Find the Best Rental Property

Buying a rental property is different than buying a home for yourself and your family. You need to consider many different things outside of your own personal taste and style. Think of the types of renters you want and let that lead you to the property location. 

Are you interested in letting to families with small children? Choose a property near a quality school and plenty of activities. You may want to invest in a larger home with multiple bedrooms. If you’re letting to young singles and professionals, a condo or apartment might be a better investment. Check the downtown scene as well as public transportation availability. 


Calculate Income and Expenses

This is one of the most important steps to take before letting a property. After all, if you’re looking to make money you need to calculate both your expenses and potential income. Expenses include maintaining the property and paying the mortgage or other fees. As the landlord, any general repairs and maintenance are your responsibility. Once you determine your overhead costs you can set a rental rate. 

It’s important to consider the current market and what the average rent is for the same type of property you own. Letting agent fees include advice and guidance in all of these areas and are well worth the investment if you’re a first-time landlord or are letting property far from where you reside. 


Consider a Change in the Market Value

When calculating your expenses and income it’s important to plan for the unexpected, including dips in the market value of your rental property. Before you invest in a property, check how much it recently sold for. 

You should also consider the age and location of the property. The real estate market is unpredictable, which is even more reason why you should only invest in properties that show a substantial return on investment (ROI). Planning ahead financially is a big part of being a successful landlord.


Plan for Dry Spells

Speaking of planning ahead, you also need to allocate funds for when things dry up. You may not always have a reliable renter in place, which means you need to budget for vacancies. Consider all of the expenses associated with maintaining the property, including monthly bills and overhead costs. 

If possible, put aside extra funds before letting a property to fall back on when times get tough. One thing to avoid is letting to unreliable or sketchy tenants just to fill the vacancy. The damage and headaches you could incur will cost you more in the long-run than a few months without tenants. 


Know the Laws (and Follow Them)

As a landlord, it’s your obligation to know and follow all the laws surrounding letting a property. These include things like what actions are grounds for eviction, how much notice a tenant must give before vacating, what’s covered by the security deposit, and your rights when performing routine inspections of the property. 

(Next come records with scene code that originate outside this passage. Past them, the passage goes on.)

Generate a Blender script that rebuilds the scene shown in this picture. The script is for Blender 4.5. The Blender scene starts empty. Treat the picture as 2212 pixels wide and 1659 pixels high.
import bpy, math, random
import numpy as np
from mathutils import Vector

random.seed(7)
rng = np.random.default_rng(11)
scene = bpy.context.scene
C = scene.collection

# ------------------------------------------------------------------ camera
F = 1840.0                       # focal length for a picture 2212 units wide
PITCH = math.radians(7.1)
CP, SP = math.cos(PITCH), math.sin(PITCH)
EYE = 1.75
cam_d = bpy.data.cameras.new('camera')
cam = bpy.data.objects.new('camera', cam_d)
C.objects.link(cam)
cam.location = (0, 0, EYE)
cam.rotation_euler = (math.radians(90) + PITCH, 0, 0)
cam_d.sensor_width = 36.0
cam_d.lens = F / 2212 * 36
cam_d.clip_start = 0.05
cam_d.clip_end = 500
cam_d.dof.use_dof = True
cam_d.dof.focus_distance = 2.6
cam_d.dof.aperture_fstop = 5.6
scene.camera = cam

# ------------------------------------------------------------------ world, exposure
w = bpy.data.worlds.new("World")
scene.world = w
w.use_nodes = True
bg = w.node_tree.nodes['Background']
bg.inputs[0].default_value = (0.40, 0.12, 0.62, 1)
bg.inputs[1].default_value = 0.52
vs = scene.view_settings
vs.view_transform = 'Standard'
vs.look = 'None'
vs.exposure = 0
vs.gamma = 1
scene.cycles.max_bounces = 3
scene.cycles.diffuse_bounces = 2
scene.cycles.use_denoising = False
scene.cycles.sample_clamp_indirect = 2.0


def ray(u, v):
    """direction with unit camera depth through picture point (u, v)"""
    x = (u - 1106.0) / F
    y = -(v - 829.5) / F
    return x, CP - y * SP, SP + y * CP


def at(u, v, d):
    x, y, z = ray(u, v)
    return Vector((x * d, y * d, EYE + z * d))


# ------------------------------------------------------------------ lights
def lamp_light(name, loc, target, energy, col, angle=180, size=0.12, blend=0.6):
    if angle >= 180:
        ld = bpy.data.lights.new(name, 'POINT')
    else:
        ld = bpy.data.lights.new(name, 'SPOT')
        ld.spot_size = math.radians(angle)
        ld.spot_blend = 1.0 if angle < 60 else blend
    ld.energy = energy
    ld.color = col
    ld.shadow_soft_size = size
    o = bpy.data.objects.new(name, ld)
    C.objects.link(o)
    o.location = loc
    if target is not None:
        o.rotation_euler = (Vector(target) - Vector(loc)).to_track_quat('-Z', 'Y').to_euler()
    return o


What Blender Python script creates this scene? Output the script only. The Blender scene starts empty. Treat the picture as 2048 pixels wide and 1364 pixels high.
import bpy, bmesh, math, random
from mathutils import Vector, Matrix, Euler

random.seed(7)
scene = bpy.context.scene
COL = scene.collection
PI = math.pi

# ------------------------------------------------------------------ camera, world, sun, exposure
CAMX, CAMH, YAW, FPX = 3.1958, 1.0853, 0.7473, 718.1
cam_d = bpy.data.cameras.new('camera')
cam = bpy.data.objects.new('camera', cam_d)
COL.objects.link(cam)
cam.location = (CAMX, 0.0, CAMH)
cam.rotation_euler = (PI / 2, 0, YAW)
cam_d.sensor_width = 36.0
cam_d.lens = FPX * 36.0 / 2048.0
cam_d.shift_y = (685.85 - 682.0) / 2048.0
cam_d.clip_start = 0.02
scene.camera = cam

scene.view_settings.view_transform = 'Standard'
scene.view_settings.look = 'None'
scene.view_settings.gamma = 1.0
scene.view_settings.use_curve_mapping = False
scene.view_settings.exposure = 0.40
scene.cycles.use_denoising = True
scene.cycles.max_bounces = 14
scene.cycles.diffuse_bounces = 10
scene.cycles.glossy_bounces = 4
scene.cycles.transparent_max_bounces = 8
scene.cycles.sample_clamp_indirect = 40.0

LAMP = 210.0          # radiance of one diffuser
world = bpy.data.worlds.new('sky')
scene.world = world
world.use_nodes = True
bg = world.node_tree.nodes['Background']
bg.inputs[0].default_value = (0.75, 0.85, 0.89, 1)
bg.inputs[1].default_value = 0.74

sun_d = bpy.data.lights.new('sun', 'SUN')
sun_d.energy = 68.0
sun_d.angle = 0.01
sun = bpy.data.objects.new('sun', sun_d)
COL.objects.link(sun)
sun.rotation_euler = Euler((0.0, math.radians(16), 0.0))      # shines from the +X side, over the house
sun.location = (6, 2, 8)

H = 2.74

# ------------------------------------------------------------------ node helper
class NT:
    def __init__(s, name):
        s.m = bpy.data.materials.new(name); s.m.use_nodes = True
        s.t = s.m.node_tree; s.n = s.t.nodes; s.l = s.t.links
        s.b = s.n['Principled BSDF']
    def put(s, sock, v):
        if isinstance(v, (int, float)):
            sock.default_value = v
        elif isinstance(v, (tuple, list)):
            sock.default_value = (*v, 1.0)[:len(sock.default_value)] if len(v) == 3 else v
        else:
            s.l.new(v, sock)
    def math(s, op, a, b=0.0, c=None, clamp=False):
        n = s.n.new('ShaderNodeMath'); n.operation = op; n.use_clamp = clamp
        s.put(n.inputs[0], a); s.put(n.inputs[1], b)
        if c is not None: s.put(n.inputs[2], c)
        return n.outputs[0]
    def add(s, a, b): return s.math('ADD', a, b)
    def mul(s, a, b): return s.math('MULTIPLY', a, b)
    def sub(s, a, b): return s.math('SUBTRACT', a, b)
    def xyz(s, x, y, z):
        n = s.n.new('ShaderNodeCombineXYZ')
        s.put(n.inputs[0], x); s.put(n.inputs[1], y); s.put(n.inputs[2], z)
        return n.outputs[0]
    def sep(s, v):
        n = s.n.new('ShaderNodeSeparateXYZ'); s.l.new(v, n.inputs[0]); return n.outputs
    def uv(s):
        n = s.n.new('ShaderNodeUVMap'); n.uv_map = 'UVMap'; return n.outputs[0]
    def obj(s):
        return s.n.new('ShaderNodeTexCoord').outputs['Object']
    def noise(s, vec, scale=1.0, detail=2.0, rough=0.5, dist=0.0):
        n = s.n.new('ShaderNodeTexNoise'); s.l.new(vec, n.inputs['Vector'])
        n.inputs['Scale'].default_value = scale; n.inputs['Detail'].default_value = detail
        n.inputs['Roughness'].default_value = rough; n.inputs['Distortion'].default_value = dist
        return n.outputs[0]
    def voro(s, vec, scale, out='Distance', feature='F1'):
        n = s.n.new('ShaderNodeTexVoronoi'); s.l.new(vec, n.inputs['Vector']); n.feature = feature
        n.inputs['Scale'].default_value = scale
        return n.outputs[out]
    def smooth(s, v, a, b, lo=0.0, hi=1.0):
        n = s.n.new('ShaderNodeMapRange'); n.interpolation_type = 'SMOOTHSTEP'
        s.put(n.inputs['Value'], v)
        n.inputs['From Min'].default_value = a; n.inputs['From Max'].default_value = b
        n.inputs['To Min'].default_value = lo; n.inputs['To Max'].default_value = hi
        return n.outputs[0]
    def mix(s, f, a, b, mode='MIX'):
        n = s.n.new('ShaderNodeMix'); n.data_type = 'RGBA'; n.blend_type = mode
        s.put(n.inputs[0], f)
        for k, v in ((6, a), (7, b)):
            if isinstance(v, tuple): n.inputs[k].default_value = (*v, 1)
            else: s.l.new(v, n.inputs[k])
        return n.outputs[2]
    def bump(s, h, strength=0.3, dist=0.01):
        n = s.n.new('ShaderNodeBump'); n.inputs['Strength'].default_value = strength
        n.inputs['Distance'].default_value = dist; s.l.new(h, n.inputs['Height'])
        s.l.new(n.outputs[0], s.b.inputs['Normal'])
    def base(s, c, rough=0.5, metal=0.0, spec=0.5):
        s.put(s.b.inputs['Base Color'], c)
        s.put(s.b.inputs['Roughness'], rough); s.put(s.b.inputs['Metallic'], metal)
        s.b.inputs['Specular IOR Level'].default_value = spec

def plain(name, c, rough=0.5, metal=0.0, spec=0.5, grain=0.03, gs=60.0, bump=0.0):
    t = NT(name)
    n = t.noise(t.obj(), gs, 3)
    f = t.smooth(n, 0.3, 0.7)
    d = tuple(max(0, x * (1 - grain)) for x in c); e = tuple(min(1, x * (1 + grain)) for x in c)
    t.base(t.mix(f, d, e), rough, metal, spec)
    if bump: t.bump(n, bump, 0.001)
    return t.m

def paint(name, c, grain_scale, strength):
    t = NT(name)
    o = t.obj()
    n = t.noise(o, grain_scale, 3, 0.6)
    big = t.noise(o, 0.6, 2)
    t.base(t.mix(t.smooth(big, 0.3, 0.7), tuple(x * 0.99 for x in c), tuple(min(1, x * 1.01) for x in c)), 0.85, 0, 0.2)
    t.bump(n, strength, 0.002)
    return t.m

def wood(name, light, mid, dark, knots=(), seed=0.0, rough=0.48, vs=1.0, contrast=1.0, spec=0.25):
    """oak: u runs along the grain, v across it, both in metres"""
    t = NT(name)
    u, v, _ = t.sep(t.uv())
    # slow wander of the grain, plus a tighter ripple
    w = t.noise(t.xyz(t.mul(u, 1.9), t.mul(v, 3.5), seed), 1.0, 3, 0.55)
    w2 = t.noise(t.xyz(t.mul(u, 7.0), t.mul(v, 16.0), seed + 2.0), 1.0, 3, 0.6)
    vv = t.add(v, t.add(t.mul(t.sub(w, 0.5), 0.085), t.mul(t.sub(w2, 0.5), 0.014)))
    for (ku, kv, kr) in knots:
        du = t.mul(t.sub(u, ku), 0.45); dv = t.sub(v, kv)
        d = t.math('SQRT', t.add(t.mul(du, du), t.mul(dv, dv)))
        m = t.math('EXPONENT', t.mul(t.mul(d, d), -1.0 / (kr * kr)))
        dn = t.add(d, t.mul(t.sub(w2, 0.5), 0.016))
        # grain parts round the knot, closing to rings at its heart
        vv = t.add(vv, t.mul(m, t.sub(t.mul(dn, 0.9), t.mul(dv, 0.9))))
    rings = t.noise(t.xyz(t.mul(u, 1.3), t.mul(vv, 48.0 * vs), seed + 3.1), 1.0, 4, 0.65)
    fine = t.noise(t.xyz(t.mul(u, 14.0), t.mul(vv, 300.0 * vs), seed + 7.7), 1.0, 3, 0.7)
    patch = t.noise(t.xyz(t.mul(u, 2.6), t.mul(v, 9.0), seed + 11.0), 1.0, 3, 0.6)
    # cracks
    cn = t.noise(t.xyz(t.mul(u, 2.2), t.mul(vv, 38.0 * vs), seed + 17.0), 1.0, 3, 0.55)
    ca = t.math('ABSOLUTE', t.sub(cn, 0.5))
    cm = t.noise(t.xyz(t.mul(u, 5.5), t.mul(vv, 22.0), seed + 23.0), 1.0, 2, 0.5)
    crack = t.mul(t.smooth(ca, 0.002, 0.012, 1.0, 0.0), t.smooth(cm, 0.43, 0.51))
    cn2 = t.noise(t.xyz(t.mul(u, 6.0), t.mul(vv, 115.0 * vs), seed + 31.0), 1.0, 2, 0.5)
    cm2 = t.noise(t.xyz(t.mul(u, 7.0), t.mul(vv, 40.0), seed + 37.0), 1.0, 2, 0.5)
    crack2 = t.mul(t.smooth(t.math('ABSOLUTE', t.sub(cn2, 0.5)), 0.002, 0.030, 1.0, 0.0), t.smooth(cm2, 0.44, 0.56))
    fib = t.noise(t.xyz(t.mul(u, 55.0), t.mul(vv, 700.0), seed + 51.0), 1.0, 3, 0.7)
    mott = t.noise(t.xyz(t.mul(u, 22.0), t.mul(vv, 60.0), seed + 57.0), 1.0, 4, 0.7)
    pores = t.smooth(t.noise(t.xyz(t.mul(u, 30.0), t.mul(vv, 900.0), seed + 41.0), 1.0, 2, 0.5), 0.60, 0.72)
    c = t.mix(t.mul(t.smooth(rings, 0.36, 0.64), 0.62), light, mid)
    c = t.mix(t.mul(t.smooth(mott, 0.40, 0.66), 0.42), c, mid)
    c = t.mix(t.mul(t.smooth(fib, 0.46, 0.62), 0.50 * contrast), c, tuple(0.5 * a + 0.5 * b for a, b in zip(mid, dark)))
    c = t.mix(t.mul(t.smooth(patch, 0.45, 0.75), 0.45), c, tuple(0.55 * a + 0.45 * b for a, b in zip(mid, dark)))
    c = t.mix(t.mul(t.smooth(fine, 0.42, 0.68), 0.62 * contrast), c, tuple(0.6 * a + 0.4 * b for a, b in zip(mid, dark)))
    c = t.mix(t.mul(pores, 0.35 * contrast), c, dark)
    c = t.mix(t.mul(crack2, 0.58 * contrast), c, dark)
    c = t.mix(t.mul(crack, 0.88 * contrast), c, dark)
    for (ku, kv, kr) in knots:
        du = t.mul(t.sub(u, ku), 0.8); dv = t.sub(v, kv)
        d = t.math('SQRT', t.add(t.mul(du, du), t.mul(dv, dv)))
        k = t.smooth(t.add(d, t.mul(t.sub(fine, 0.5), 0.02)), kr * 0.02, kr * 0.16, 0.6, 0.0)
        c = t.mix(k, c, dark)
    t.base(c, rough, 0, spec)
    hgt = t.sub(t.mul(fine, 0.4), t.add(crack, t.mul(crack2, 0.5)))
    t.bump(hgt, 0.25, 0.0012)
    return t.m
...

You must also provide the renters with important certificates and paperwork including an Energy Performance Certificate and both a gas safety and electrical safety certificate for Houses of Multiple Occupancy. 

If you decide to collect a security deposit, you must also protect this using a tenancy deposit scheme. The money must be protected within 30 days of receiving it and returned if the tenant meets all requirements outlined in the rental agreement. 

Avoid unwanted lawsuits and headaches by following the appropriate laws — they’re put in place to protect both you and your tenants. 


Inventory the Property Before and After

One of the best ways to protect your property and any items contained inside is by performing an inventory check both before and after letting the property. 

Some landlords choose to rent property fully-furnished. If so, document exactly what pieces of furniture are inside the home and what condition they’re in. 

Take detailed notes and photographs. You should do this in the presence of the tenant as well so there’s no confusion or discrepancies. Once the lease ends, perform a final walkthrough with the tenant. This is your opportunity to identify any damages or excessive wear-and-tear to the property or its contents that might result in not returning the security deposit. 


Hire Professionals to Help

At the end of the day, letting property can be a very lucrative and rewarding endeavour — but it’s also stressful. With so many laws and regulations to follow, as well as responsibilities, it might be in your best interest to hire a letting agent or property manager to help. Not only can they help you find and vet quality tenants, but the best letting agents can offer services such as collecting rent, monitoring the property, and handling tenant issues. The peace of mind alone is well worth it for most landlords. 

Before you purchase property and start the letting process, consider hiring a letting agent or property manager to simplify the process. Do your research about the current market and the location of your property. With the right pre-planning and smart business sense, letting your property can turn into a lucrative source of passive income.